▶ [REQUIREMENTS]: List all lines in the material below that contain "this".

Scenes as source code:
────────────────
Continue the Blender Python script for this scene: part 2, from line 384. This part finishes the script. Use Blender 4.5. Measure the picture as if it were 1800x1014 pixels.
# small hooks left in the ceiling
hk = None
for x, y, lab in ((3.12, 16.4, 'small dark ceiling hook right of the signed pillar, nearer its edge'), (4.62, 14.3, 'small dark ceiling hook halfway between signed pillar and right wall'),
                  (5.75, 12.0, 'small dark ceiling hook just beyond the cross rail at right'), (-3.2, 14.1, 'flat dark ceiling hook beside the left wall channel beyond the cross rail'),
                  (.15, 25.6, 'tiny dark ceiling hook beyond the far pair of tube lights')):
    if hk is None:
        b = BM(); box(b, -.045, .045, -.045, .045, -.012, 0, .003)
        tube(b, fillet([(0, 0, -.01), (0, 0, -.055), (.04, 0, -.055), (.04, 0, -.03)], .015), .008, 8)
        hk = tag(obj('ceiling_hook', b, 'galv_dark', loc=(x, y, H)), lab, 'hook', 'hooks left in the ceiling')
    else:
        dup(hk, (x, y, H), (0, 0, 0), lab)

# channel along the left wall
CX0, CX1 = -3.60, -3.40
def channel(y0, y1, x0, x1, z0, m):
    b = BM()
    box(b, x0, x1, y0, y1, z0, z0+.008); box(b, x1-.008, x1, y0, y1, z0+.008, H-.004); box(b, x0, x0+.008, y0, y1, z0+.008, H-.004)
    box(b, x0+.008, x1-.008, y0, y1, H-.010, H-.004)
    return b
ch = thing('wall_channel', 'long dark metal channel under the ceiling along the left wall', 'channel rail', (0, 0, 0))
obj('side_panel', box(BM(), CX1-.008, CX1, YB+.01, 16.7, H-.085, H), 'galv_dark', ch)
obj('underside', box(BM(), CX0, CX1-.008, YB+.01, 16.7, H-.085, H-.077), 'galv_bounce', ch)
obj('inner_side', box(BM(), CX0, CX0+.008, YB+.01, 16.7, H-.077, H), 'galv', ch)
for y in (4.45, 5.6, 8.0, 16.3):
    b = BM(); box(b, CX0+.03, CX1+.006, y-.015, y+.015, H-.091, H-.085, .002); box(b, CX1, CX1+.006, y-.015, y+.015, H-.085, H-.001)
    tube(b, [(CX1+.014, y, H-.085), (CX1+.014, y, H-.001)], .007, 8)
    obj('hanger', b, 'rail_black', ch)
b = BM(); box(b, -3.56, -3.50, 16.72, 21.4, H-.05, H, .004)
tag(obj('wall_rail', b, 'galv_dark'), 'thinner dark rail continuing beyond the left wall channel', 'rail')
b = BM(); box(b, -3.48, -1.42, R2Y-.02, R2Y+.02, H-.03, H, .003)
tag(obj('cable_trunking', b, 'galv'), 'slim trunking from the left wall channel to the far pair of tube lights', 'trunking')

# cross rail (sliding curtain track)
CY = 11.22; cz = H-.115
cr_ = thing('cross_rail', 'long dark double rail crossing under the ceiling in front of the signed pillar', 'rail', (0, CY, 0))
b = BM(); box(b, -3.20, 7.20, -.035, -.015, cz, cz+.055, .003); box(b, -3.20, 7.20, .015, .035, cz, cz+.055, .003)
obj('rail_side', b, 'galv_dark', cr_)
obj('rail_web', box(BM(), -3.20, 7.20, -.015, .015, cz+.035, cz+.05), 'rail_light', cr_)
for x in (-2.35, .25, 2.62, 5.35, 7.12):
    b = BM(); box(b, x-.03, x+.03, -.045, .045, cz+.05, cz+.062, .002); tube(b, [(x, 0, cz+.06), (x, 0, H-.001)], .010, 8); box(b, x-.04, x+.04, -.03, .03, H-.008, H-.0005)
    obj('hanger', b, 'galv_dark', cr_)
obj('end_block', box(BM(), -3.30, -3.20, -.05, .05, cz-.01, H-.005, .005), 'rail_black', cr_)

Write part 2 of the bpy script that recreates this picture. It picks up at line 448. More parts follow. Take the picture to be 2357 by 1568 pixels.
────────────────
▶ [COMPLETE ANSWER]:
Continue the Blender Python script for this scene: part 2, from line 384. This part finishes the script. Use Blender 4.5. Measure the picture as if it were 1800x1014 pixels.
Write part 2 of the bpy script that recreates this picture. It picks up at line 448. More parts follow. Take the picture to be 2357 by 1568 pixels.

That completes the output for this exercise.